Pour le surplus, le jugement sera confirmé en ses dispositions non contraires.
- Sur la restitution des sommes versées au titre de l'exécution provisoire des décisions de première instance -
Le présent arrêt, en ses dispositions infirmatives ou statuant par voie de réformation, ouvre droit à la restitution d'une partie des sommes versées en exécution du jugement, les sommes à restituer portant intérêts au taux légal à compter de la notification (signification) valant mise en demeure de la décision ouvrant droit à restitution. En conséquence, il n'y a pas lieu à statuer sur la demande de restitution des sommes versées en vertu de l'exécution provisoire attachée aux jugements déférés à la cour.
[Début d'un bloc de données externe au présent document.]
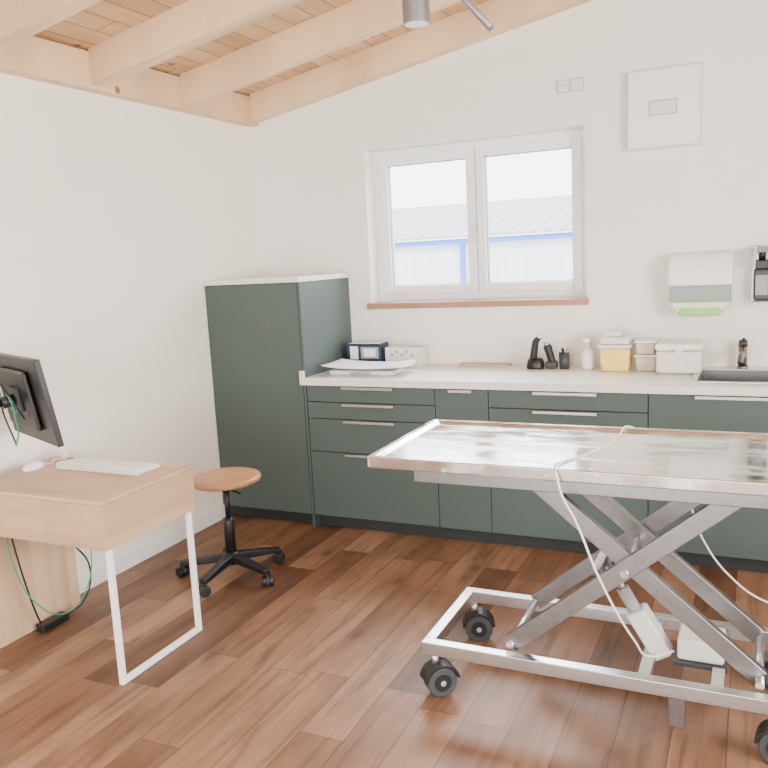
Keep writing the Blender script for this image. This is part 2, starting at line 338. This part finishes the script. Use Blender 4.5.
g=group('pen_cup',(2.06,-.13,Z)); lathe('cup',[(.027,0),(.03,.09),(.026,.09),(.024,.01)],(2.06,-.13,Z),'dgrey',g)
for i,(a,b) in enumerate(((.01,.0),(-.01,.01),(0,-.012))): cyl('pen_%d'%i,(2.06+a*.3,-.13+b*.3,Z+.015),(2.06+a*1.6,-.13+b*1.6,Z+.115),.004,'black' if i else 'alu',g,n=10)
g=group('spray_bottle',(2.19,-.13,Z)); lathe('bottle',[(.034,0),(.037,.01),(.037,.085),(.022,.108),(.014,.115),(.014,.125)],(2.19,-.13,Z),'white',g)
cyl('collar',(2.19,-.13,Z+.122),(2.19,-.13,Z+.145),.015,'offw',g); box('nozzle',(2.165,2.205),(-.141,-.119),(Z+.145,Z+.17),'white',g,.004); bar('trigger',(2.17,-.13,Z+.145),(2.16,-.13,Z+.12),.008,.005,'white',g)
g=group('sharps_container',(2.345,-.16,Z))
def taper(name,x,y,z,k,mt,g,bevel):
    cx,cy=sum(x)/2,sum(y)/2
    vs=[(cx+(a-cx)*(k if c==z[0] else 1),cy+(b-cy)*(k if c==z[0] else 1),c) for a in x for b in y for c in z]
    return mesh(name,vs,BF,mt,g,bevel)
taper('bin',(2.27,2.425),(-.23,-.1),(Z,Z+.125),.92,'yellow',g,.012)
box('lid',(2.262,2.433),(-.238,-.092),(Z+.1255,Z+.145),'offw',g,.006); taper('lid_upper',(2.275,2.42),(-.225,-.105),(Z+.1455,Z+.185),1.05,'offw',g,.01)
box('flap',(2.29,2.38),(-.2,-.13),(Z+.1855,Z+.215),'offw',g,.006)
g=group('storage_tub',(2.5,-.12,Z))
taper('tub_1',(2.45,2.555),(-.2,-.05),(Z,Z+.075),.92,'clear',g,.01); box('lid_1',(2.446,2.559),(-.205,-.045),(Z+.0755,Z+.088),'white',g,.004)
taper('tub_2',(2.452,2.55),(-.2,-.05),(Z+.0885,Z+.15),.92,'clear',g,.01); box('lid_2',(2.448,2.556),(-.205,-.045),(Z+.1505,Z+.163),'white',g,.004)
g=group('instrument_sterilizer_box',(2.67,-.21,Z))
box('body',(2.565,2.785),(-.3,-.12),(Z+.006,Z+.12),'offw',g,.014); box('lid',(2.56,2.79),(-.305,-.115),(Z+.122,Z+.158),'white',g,.014); box('feet',(2.58,2.77),(-.28,-.14),(Z,Z+.008),'grey',g)
box('latch',(2.655,2.695),(-.3085,-.3052),(Z+.1,Z+.135),'offw',g,.002)
# ---------------- wall devices
g=group('wall_fuse_box',(2.57,-.02,2.26))
box('housing',(2.389,2.755),(-.045,-.001),(2.065,2.464),'offw',g,.004); box('cover_door',(2.397,2.747),(-.053,-.0455),(2.073,2.456),'white',g,.003)
box('label_window',(2.505,2.635),(-.056,-.0532),(2.232,2.298),'offw',g,.002); boxes('label_frame',[((2.5,2.64),(-.057,-.0535),(2.228,2.232)),((2.5,2.64),(-.057,-.0535),(2.298,2.302)),((2.501,2.505),(-.057,-.0535),(2.232,2.298)),((2.635,2.639),(-.057,-.0535),(2.232,2.298))],'grey',g)
g=group('double_wall_socket',(2.09,-.01,2.44))
box('plate',(2.015,2.165),(-.01,-.001),(2.402,2.484),'white',g,.003)
for i,x in enumerate((2.053,2.127)):
    boxes('socket_frame_%d'%i,[((x-.033,x+.033),(-.0135,-.0102),(2.41,2.413)),((x-.033,x+.033),(-.0135,-.0102),(2.473,2.476)),((x-.033,x-.03),(-.0135,-.0102),(2.413,2.473)),((x+.03,x+.033),(-.0135,-.0102),(2.413,2.473))],'grey',g)
    cyl('socket_well_%d'%i,(x,-.0102,2.443),(x,-.0135,2.443),.02,'offw',g,n=24)
g=group('paper_towel_dispenser',(2.76,-.07,1.36))
prism('upper_cover',[(-.002,1.345),(-.13,1.345),(-.135,1.37),(-.13,1.46),(-.105,1.5),(-.07,1.517),(-.002,1.52)],2.605,2.918,'white',g,'X',.012)
prism('lower_window',[(-.002,1.345),(-.128,1.344),(-.12,1.285),(-.10,1.25),(-.002,1.245)],2.613,2.91,'smoke',g,'X',.01)
prism('bottom_lip',[(2.613,1.265),(2.91,1.265),(2.905,1.245),(2.87,1.215),(2.82,1.208),(2.70,1.208),(2.65,1.215),(2.618,1.245)],-.127,-.01,'lip',g,'Y',.006)
boxes('window_rim',[((2.612,2.912),(-.1335,-.1285),(1.335,1.345))],'grey',g,.001)
box('towel_stack',(2.66,2.865),(-.131,-.02),(1.193,1.238),'lgreen',g,.012); box('lock',(2.75,2.772),(-.1365,-.134),(1.44,1.455),'offw',g,.002)
g=group('soap_dispenser',(3.05,-.05,1.39))
box('back_plate',(3.0,3.1),(-.008,-.001),(1.25,1.535),'steel',g,.003)
boxes('bracket',[((3.0,3.1),(-.09,-.008),(1.522,1.535)),((3.0,3.006),(-.09,-.008),(1.43,1.522)),((3.094,3.1),(-.09,-.008),(1.43,1.522))],'steel',g,.002)
box('bottle',(3.012,3.088),(-.085,-.012),(1.262,1.42),'dgrey',g,.012); box('bottle_cap',(3.02,3.08),(-.08,-.015),(1.42,1.465),'black',g,.005); box('label',(3.022,3.078),(-.0865,-.0851),(1.29,1.39),'grey',g); cyl('pump_neck',(3.05,-.05,1.465),(3.05,-.05,1.52),.016,'black',g)
bar('elbow_lever',(3.05,-.085,1.53),(3.05,-.17,1.505),.05,.006,'steel',g); box('drip_shelf',(3.005,3.095),(-.09,-.008),(1.25,1.256),'steel',g)
# ---------------- desk
g=group('desk',(.48,-2.17,0))
dx=(.10,.865); dy=(-2.455,-1.925); T=.742; ab=.552
box('top_panel',dx,dy,(T-.016,T),'oak',g,.003)
boxes('drawer_box',[(dx,(dy[0],dy[0]+.018),(ab,T-.0165)),(dx,(dy[1]-.018,dy[1]),(ab,T-.0165)),((dx[1]-.018,dx[1]),(dy[0]+.018,dy[1]-.018),(ab,T-.0165)),((dx[0],dx[0]+.018),(dy[0]+.018,dy[1]-.018),(ab,T-.0165)),((dx[0]+.018,dx[1]-.018),(dy[0]+.018,dy[1]-.018),(ab+.002,ab+.014))],'oakX',g,.0015)
box('end_panel',(.10,.12),(dy[0]+.01,dy[1]-.0),(.002,ab-.001),'oak',g,.0015)
s=.022; lx=(.832,.832+s)
boxes('leg_frame',[(lx,(-2.43,-2.43+s),(.0015+s,ab-.0005)),(lx,(-1.965,-1.965+s),(.0015+s,ab-.0005)),(lx,(-2.43,-1.943),(.0015,.0015+s))],'wm',g,.003)
tube('cable_a',[(.165,-2.05,.02),(.2,-1.98,.06),(.21,-1.93,.2),(.2,-2.0,.34),(.18,-2.15,.5),(.15,-2.25,.55)],.004,'black',g)
tube('cable_b',[(.165,-2.2,.045),(.19,-2.24,.12),(.19,-2.28,.3),(.16,-2.3,.55)],.004,'black',g)
g=group('power_strip',(.165,-2.13,0)); box('body',(.14,.19),(-2.21,-2.06),(.0015,.038),'black',g,.006); box('switch',(.155,.175),(-2.085,-2.07),(.038,.042),'dgrey',g,.001)
g=group('network_cable',(.22,-2.1,.2)); tube('cord',[(.21,-2.36,.545),(.215,-2.34,.38),(.225,-2.25,.16),(.225,-2.1,.06),(.22,-1.97,.12),(.215,-1.915,.3),(.21,-1.925,.5)],.003,'gcable',g)
g=group('keyboard',(.53,-2.06,T)); zk=T+.001
mesh('case',[(x,y,z) for x in (.295,.745) for y,zt in ((-2.13,.026),(-1.985,.012)) for z in (zk,zk+zt)],BF,'offw',g,.003)
def kz(y): return zk+.026+(y+2.13)/.145*(-.014)
vs=[];fs=[]
for r in range(5):
    for c in range(18):
        x=.305+c*.0242; y=-2.122+r*.027
        k=len(vs); vs+=[(a,b,kz(b)+h) for a in (x,x+.02) for b in (y,y+.022) for h in (.0003,.005)]; fs+=[tuple(i+k for i in f) for f in BF]
mesh('keys',vs,fs,'white',g)
g=group('computer_mouse',(.18,-2.13,T)); 
lathe('shell',[(.03,.001),(.033,.006),(.031,.018),(.022,.028),(.01,.033),(.002,.034)],(.19,-2.16,T),'white',g,sy=1.6)
tube('cord',[(.19,-2.11,T+.01),(.2,-2.06,T+.004),(.16,-2.02,T+.004),(.2,-1.98,T+.004)],.003,'white',g)
g=group('barcode_scanner',(.2,-1.96,T)); 
prism('handset',[(.15,-1.955),(.19,-1.94),(.235,-1.95),(.245,-1.975),(.2,-1.965),(.16,-1.98)],T+.001,T+.035,'offw',g,'Z',.006)
# monitor
c0=Vector((.295,-2.24,1.084)); ux=Vector((.92,-.39,0)).normalized(); nb=Vector((-.39,-.92,0)).normalized(); up=Vector((0,0,1)); ti=math.radians(9)
up2=up*math.cos(ti)+nb*math.sin(ti); nb2=nb*math.cos(ti)-up*math.sin(ti)
def ml(x,d,h): return c0+ux*x+nb2*d+up2*h
def mbox(name,x,d,h,mt,g,b=.002): return mesh(name,[ml(a,q,c) for a in x for q in d for c in h],BF,mt,g,b)
g=group('computer_monitor',tuple(c0))
mbox('panel',(-.265,.265),(-.012,.012),(-.186,.172),'black',g,.004); mbox('screen',(-.255,.255),(-.0135,-.0125),(-.165,.162),'dgrey',g,.0)
mbox('back_bulge',(-.2,.15),(.0125,.035),(-.13,.12),'black',g,.012); mbox('vesa_plate',(-.05,.05),(.0355,.05),(-.05,.05),'dgrey',g)
p=ml(0,.05,0); j=Vector((.13,-2.52,1.07))
cyl('arm_head',p,p+nb2*.05,.025,'black',g); cyl('arm_link',p+nb2*.04,j,.016,'black',g); cyl('arm_joint',j-up*.04,j+up*.04,.022,'black',g); cyl('arm_wall_link',j,(.02,-2.56,1.07),.016,'black',g); box('wall_plate',(.001,.02),(-2.62,-2.5),(1.0,1.14),'black',g,.004)
tube('green_cable',[ml(-.02,.045,-.06),ml(-.03,.08,.0),ml(.02,.09,.08),ml(.06,.08,.02),ml(.04,.075,-.08),ml(.0,.07,-.14),ml(-.05,.08,-.2)],.0035,'gcable',g)
tube('black_cable',[ml(.05,.045,-.08),ml(.09,.07,-.02),ml(.05,.09,.07),ml(-.05,.08,.09),ml(-.09,.08,-.05),ml(-.08,.07,-.2)],.0035,'black',g)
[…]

- Sur les dépens et frais irrépétibles en cause d'appel -
En cause d'appel, chaque partie conservera la charge de ses propres dépens et la cour juge qu'il n'y a pas lieu à condamnation sur le fondement de l'article 700 du code de procédure civile.
PAR CES MOTIFS
La Cour, statuant publiquement, contradictoirement, après en avoir délibéré conformément à la loi,
' Vu le jugement rendu en date du 11 février 2021 par le conseil de prud'hommes de CLERMONT-FERRAND,
- Réformant, juge que, pour la période du 1er janvier 2014 au 28 mars 2018, Madame [G] [Z] épouse [I] n'est pas fondée à solliciter la fixation de créances de rappel de salaire au passif de la liquidation judiciaire de la SARL [W] TRAITEUR et, en conséquence, la déboute de sa demande à ce titre ;
- Réformant, juge que les créances de rappel de salaire revendiquées par Madame [G] [Z] épouse [I] à l'égard de la société [W] TRAITEUR pour la période du 1er janvier 2014 au 28 mars 2018 ne sont pas garanties par l'AGS ;
- Réformant, pour la période du 29 mars 2018 au 18 mai 2018, fixe la créance de Madame [G] [Z] épouse [I] au passif de la liquidation judiciaire de la SARL [W] TRAITEUR aux sommes suivantes :
* 1.719,57 euros euros (brut) à titre de rappel de salaire, outre 171,95 euros au titre des congés payés afférents,
* 1.733,42 euros au titre de l'indemnité compensatrice de congés payés,
* 2.887 euros au titre de l'indemnité de licenciement,
* 2.038 euros au titre de l'indemnité compensatrice de préavis, outre 203,80 euros au titre des congés payés afférents ;
- Dit que les sommes susvisées fixées au passif de la liquidation judiciaire de la SARL [W] TRAITEUR seront garanties par l'AGS dans les conditions et limites prévues par le code du travail ;
- Réformant, ordonne à la SELARL [A], représentée par Maître [J] [L], en qualité de liquidateur judiciaire de la société [W] TRAITEUR, de remettre à Madame [G] [Z] épouse [I] ses documents de fin de contrat de travail (solde de tout compte, attestation Pôle Emploi, certificat de travail) sous astreinte de 50 euros par jour de retard à compter du 45ème jour suivant la notification du jugement du conseil de prud'hommes ;
- Réformant, dit que les dépens de première instance seront supportés par la SELARL [A], représentée par Maître [J] [L], en qualité de liquidateur judiciaire de la société [W] TRAITEUR ;
- Confirme le jugement du 11 février 2021 en toutes ses autres dispositions non contraires ;
' Vu le jugement rendu en date du 15 septembre 2022 par le conseil de prud'hommes de CLERMONT-FERRAND,
- Réformant, condamne la SELARL [A], représentée par Maître [J] [L], en qualité de liquidateur judiciaire de la société [W] TRAITEUR, à verser à Madame [G] [Z] épouse [I] une somme de 1.000 euros au titre de la liquidation de l'astreinte prononcée par le jugement du 11 février 2021;
- Confirme le jugement du 15 septembre 2022 en toutes ses autres dispositions non contraires ;
' Y ajoutant,
- Dit que chaque partie conservera la charge de ses propres dépens d'appel ;
- Dit qu'il n'y a pas lieu à condamnation sur le fondement de l'article 700 du code de procédure civile en cause d'appel ;
- Déboute les parties de leurs demandes plus amples ou contraires.
Ainsi fait et prononcé lesdits jour, mois et an.